Avec un taux de participation record de plus de 87% à la présidentielle de 2025, les Gabonais ont démontré leur désir de changement et d’engagement démocratique. Mais derrière cette mobilisation exemplaire, les soupçons persistent : procurations douteuses, enveloppes numérotées, listes électorales incomplètes ou même surveillance numérique des votes. Malgré le nouveau code électoral adopté en janvier 2025 et les efforts de modernisation initiés par la transition politique, la transparence du processus reste fragile.
Alors que d’autres pays africains misent sur la technologie pour renforcer la confiance électorale, la question se pose : le Gabon peut-il s’inspirer de ces innovations pour tourner la page des contestations récurrentes ?
Des failles persistantes, malgré la modernisation
Parmi les fragilités les plus problématiques figure le vote hors territoire local, entretenu par le transport d’électeurs déplacés.

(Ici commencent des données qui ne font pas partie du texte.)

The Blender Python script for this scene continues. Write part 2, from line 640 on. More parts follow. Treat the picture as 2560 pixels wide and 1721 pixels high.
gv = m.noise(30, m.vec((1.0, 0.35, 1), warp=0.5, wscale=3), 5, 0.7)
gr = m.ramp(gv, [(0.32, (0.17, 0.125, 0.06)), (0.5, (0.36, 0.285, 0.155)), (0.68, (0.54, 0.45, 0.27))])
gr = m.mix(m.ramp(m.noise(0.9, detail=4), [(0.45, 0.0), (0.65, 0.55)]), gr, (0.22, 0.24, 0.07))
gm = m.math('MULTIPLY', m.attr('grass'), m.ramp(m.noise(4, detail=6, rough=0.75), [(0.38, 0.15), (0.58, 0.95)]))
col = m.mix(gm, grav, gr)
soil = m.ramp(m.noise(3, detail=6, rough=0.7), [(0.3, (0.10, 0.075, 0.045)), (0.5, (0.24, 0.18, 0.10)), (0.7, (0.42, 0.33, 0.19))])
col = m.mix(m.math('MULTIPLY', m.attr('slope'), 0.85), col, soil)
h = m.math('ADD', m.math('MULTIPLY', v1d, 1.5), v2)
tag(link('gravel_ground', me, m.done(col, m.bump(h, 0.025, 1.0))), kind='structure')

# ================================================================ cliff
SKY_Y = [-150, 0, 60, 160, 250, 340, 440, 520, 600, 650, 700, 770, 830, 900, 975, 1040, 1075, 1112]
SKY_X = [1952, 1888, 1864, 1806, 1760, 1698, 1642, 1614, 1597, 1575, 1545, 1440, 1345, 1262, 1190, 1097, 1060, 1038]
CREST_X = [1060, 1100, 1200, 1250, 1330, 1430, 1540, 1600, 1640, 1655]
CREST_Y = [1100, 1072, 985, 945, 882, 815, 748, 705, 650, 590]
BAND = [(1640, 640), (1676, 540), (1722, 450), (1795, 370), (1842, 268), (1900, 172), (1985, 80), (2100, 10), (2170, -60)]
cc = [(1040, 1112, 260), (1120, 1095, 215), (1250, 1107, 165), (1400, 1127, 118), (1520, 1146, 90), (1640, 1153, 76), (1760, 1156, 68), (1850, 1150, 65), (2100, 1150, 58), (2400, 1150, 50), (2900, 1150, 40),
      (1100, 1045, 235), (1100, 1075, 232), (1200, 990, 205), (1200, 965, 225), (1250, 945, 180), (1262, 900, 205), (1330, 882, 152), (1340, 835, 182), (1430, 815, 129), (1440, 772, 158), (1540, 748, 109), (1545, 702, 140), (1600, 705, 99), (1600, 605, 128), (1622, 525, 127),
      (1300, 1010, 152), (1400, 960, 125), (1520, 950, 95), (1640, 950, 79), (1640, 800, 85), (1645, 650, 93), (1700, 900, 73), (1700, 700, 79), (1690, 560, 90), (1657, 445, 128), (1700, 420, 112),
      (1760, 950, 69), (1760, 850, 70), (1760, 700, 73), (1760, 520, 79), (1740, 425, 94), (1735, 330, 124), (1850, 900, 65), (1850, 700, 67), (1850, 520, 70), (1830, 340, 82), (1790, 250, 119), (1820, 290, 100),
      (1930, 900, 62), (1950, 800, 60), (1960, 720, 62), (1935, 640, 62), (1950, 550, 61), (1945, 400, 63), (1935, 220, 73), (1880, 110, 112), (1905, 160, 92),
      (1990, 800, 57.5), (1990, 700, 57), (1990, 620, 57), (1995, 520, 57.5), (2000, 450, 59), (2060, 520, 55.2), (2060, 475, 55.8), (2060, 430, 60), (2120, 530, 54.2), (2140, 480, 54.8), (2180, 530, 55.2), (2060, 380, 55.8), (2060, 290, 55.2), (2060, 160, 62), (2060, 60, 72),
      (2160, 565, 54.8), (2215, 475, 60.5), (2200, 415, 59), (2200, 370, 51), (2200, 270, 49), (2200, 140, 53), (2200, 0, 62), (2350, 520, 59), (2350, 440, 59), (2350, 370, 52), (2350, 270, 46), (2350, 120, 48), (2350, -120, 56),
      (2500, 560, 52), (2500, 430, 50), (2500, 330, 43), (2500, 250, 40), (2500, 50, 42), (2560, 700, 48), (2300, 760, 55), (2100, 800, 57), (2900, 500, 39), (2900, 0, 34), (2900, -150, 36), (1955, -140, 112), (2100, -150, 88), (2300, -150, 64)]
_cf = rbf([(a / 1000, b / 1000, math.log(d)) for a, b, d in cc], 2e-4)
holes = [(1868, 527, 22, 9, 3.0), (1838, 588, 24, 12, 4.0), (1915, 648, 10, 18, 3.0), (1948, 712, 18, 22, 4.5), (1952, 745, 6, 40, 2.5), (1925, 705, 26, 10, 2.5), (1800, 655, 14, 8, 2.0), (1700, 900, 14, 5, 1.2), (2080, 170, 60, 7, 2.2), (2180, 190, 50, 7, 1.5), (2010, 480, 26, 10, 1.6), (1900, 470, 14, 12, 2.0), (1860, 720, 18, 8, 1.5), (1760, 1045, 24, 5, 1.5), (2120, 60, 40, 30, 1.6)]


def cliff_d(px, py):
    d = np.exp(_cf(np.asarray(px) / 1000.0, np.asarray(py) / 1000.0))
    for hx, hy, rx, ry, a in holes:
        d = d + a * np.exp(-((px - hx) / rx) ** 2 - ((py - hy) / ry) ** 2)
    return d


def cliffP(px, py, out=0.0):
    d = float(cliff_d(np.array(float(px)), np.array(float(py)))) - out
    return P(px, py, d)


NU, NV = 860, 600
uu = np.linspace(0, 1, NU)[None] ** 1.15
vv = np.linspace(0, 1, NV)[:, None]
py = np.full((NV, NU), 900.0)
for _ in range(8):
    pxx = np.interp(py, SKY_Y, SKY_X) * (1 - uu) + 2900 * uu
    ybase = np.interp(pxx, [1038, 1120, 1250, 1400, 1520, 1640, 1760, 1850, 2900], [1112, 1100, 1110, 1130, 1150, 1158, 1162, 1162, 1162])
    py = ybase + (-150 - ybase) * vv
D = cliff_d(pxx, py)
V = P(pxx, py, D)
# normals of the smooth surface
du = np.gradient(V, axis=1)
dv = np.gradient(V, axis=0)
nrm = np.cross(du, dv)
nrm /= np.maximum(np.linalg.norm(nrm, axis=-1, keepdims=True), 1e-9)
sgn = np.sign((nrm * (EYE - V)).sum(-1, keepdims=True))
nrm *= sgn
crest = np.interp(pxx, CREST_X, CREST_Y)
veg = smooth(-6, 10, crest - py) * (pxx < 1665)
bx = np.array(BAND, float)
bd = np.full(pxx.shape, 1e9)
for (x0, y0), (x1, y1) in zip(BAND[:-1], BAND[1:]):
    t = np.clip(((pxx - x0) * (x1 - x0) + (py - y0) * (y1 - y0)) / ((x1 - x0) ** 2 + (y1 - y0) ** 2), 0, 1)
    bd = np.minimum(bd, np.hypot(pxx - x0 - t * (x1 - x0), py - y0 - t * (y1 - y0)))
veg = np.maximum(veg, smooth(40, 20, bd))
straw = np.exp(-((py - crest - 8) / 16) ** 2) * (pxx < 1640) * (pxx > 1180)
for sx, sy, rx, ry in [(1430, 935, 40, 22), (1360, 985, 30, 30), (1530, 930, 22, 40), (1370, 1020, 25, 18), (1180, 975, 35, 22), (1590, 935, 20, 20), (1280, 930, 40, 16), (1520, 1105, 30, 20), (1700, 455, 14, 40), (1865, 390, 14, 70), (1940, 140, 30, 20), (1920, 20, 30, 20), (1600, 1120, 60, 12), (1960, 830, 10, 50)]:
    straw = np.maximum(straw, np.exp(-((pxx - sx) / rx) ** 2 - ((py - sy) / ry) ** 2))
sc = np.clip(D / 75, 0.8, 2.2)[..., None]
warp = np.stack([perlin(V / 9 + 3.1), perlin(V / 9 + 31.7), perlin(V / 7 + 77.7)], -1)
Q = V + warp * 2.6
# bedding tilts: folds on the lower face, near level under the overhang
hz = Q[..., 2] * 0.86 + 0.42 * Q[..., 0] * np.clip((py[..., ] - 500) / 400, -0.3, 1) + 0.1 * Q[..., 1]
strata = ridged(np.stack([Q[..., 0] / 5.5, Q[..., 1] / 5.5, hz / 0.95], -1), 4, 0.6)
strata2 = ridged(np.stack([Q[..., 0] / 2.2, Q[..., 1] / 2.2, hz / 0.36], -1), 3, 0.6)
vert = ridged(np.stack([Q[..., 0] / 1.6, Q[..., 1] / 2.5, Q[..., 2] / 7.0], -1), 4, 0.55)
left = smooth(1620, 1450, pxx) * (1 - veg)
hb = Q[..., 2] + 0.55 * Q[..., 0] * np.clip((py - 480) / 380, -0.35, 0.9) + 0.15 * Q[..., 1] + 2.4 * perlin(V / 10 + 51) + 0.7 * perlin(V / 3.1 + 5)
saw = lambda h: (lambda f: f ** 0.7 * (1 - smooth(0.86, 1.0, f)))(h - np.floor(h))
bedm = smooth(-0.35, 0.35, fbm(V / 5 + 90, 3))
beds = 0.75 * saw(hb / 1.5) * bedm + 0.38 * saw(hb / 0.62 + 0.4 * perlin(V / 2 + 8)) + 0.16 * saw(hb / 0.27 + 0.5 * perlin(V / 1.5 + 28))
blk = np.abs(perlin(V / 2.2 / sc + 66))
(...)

Cette pratique, dénoncée par les observateurs lors des dernières élections, fausse la représentativité des urnes locales.
Pour y remédier, le Gabon pourrait s’inspirer des innovations appliquées ailleurs :
- des actes électroniques de domiciliation dès l’enrôlement, produits et vérifiés biométriquement par les mairies, garantissant le rattachement électoral réel des citoyens ;
- un lien automatisé entre les bases de données locales et nationales, empêchant toute inscription dans plusieurs zones simultanées.
Ces solutions offriraient un contrôle plus fin du corps électoral à l’échelle territoriale et réduiraient la tentation du clientélisme local.
Des modèles internationaux inspirants
Plusieurs pays africains ont déjà franchi une étape supplémentaire. Le Ghana, le Nigeria et le Kenya utilisent des kits biométriques reliés à un serveur central, garantissant que chaque électeur est identifié sur place le jour du vote. Résultat : une réduction massive de la fraude par usurpation d’identité.
En parallèle, l’Estonie et l’Australie explorent la blockchain pour tracer chaque vote et permettre au citoyen de vérifier que le sien a bien été comptabilisé. À cela s’ajoutent des initiatives de surveillance citoyenne comme au Brésil ou en Sierra Leone, où des applications mobiles permettent de signaler en direct des anomalies sur le terrain.
Et demain, un vote en ligne à la gabonaise ?
Le vote électronique pourrait constituer la prochaine évolution stratégique. L’Estonie enregistre déjà plus de 40% de suffrages en ligne, et certains cantons suisses testent le principe pour leurs résidents et leur diaspora.
Pour le Gabon, cette option pourrait permettre de lutter contre l’abstention et les contraintes logistiques, tout en favorisant la participation de la diaspora, souvent éloignée des centres diplomatiques.
Mais le défi reste double : protéger la cybersécurité du processus et garantir la confidentialité des données électorales. Un modèle mixte, combinant vote physique et vote numérique sécurisé via certificats biométriques ou blockchain, offrirait un compromis adapté aux réalités locales.
La technologie, oui mais pas sans volonté politique
De la biométrie à la géolocalisation, du vote en ligne à la blockchain, les outils existent pour rendre le vote gabonais plus transparent et accessible. Mais la clé réside dans la gouvernance, la formation et la confiance citoyenne. Sans accompagnement institutionnel solide et cadre légal clair, la technologie seule ne suffira pas à restaurer la foi dans les urnes.
Le Gabon a déjà pris le virage du numérique électoral. Il lui reste à franchir celui, plus exigeant, de la transparence partagée.